Banyak fakta sejarah yang sejatinya itu menunjukkan betapa signifikannya peran para Ulama dan Santri dalam menegakkan NKRI. Sebagai contoh, Sunan Gunung Jati atau Syarif Hidayatullah yang membangun tiga institusi politik islam yaitu Kesultanan Banten, Jayakarta, dan Cirebon. Kemudian bersama Fatahillah membangun Jayakarta, 22 Juni 1527 M atau 22 Ramadhan 933 H. Nama Jayakarta sendiri diambil dari Al Qur’an surah Al- Fath ayat 1, Inna Fatahna Laka Fathan Mubina. Makna Fathan Mubina adalah Kemenangan Paripurna atau Jayakarta. Dan dikemudian hari dikenal dengan nama Jakarta. Nama jayakarta, melambangkan rasa syukur kepada Allah, atas kemenangannya dalam menggagalkan usaha penjajahan Kerajaan Katholik Portugis, di Pelabuhan Soenda Kelapa. Kisah heroik Wali Songo melawan imperialis Barat dan peran-peran politiknya banyak terlupakan atau mungkin lebih tepatnya disembunyikan.

Kembali ke masa depan

Fakta-fakta sejarah yang menunjukkan betapa signifikannya peran-peran umat Islam dalam menegakkan NKRI tentunya masih banyak. Dan tidak akan cukup kalau kita menuliskannya dalam lembaran artikel sederhana ini. Setidaknya, gambaran sederhana di atas bisa memantik kesadaran kolektif kita tentang sejarah.

Ada sebuah komparasi menarik yang ingin kami berikan. Yaitu antara Indonesia dengan Tiongkok. Pada tahun 1987, Indonesia sudah mempunyai jalan tol Surabaya Gempol dan Jagorawi. Sedangkan pada saat yang sama, Tiongkok belum mempunyai jalan tol sama sekali. Alias nol kilometer. Tapi coba lihat hari ini, Tiongkok sudah melesat jauh meninggalkan kita.
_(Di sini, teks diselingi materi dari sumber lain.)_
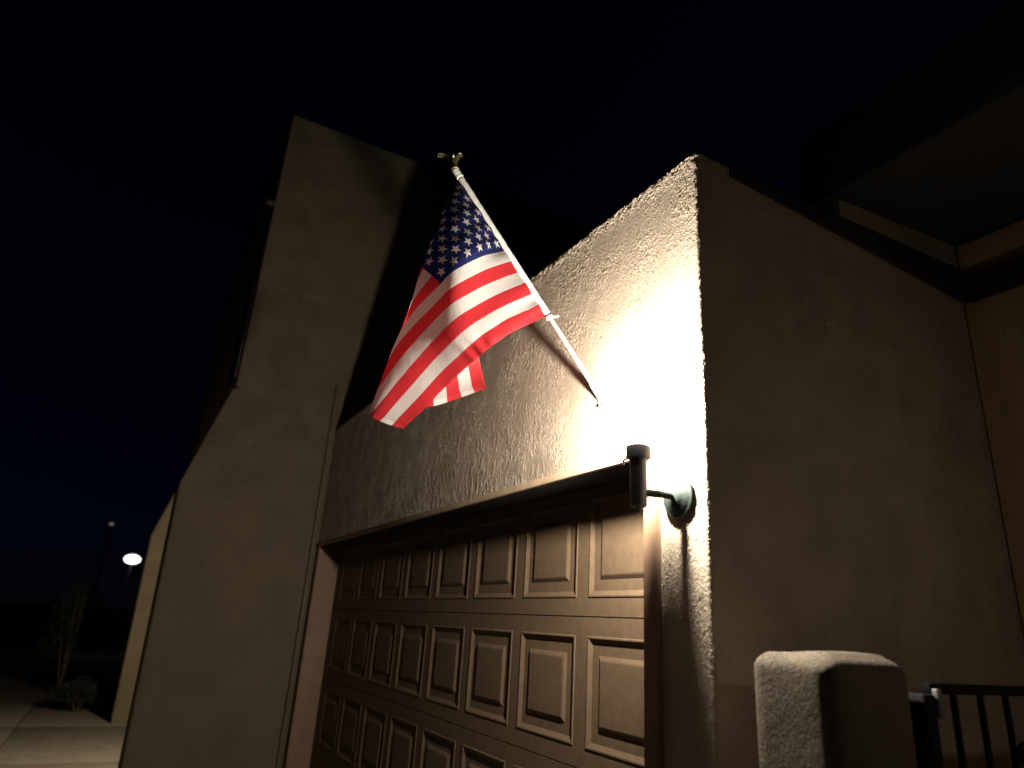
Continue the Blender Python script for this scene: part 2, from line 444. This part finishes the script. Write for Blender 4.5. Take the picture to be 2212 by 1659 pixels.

Mereka sudah punya minimal 30.000 km jalan tol yang menghubungkan setiap jalur perdagannya. Baik itu jalur utara, tengah, maupun selatan. Dengan kata lain, kalau dikonversikan Tiongkok membangun jalan tol setiap tahunnya sepanjang Surabaya-Medan atau sepanjang 2000km. Coba kita lihat Indonesia hari ini. Anda sudah tau jawabannya kan?

Dalam hal lain, Tiongkok sudah bisa memiliki devisa setiap tahunnya sebesar 1T USD atau sama dengan Rp.10.000 T. Sedangkan kita Indonesia hanya punya uang belanja, APBN sebesar Rp. 1000T. Artinya lebih kurang pemasukan Tiongkok samadengan 10 kali lipat pengluaran Indonesia. Anda tahu maksudnya kan?

Menjadi sebuah agenda mendesak bagi kita sebagai anak bangsa untuk kembali melihat sejarah kebesaran bangsa kita. Membaca ulang sejarah Indonesia dengan menangkap sesuatu dibalik fenomenanya mudah-mudahan bisa memberikan spirit dan panduan bagi kita dalam mendapatkan model masa depan bangsa ini. Dengan melihat fakta sejarah yang ada maka tidak berlebihan kalaulah kita sebagai anak bangsa bertemu pada satu kesimpulan bahwa Indonesia itu adalah Islam, atau Islam adalah Indonesia. Indonesia dan Islam adalah satu. Tidak pernah ada beda antara keduanya.

Para Ulama dan Santri sudah memperhatikan sejarah mereka di esok hari. Tinggal kita sekarang, apakah akan melanjutkannya atau tetap nyaman menjadi manusia-manusia amnesia. Peristiwa sejarah yang terjadi di tengah bangsa Indonesia sampai hari ini, hakikatnya merupakan kesinambungan masa lalu yang mana fondasinya sudah dipancangkan kuat oleh para Ulama dan Santri.

Manusia adalah makhluk pelupa. Kemarin seharusnya menjadi sejarah hari ini. Hari ini menjadi sejarah esok hari. Dan esok menjadi sejarah untuk lusa yang lebih baik. Begitu seterusnya tiada berkesudahan. Tapi ternyata tidak berlaku untuk manusia-manusia pelupa. Wal tandhur nafsun ma qaddamat li ghad. Perhatikanlah sejarahmu, untuk esok harimu [QS 59:18]. Wallohu a’lam bishshowab.